The young Buffett was perusing a tech blog in April when he read about the DJI Phanton 2 Vision+ RTF Quadcopter, a four-rotor flying camera that he figured could help him "tell a story of a mid-sized farmer practicing conservation-based agriculture."
He bought the Phantom 2 Vision+ for $1,299 on a site called Dave's Discount Motors. Compact and light enough to fit in his backpack, the drone required just two test flights before Buffett, four days after getting it in the mail, set it aloft above his acreage. By himself, with no crew or assistant, he maneuvered the UAV by remote control and shot 80 minutes of video. "It doesn't record audio, so I did the narration afterwards and laid it on post-production," Buffett explains.
The final product, a dazzling three-minute video, is due to air on Memorial Day on a popular show called Ag Day on cable network RFD-TV.
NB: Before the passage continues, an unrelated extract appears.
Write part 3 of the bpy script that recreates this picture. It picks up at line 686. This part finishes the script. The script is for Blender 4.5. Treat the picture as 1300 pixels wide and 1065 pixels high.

The Buffett scion's first foray into aerial videography might lead to a new career. "I showed the video at our family brunch. Grandpa seemed impressed," he says. In early May, during Berkshire Hathaway annual meeting weekend, his dad had him show the film to a few of the company's board members. "We talked about flying the quadcopter above next year's annual meeting," says young Howard, "though it's noisy and sounds like a small leaf blower. Maybe next year, they'll make one that's quieter."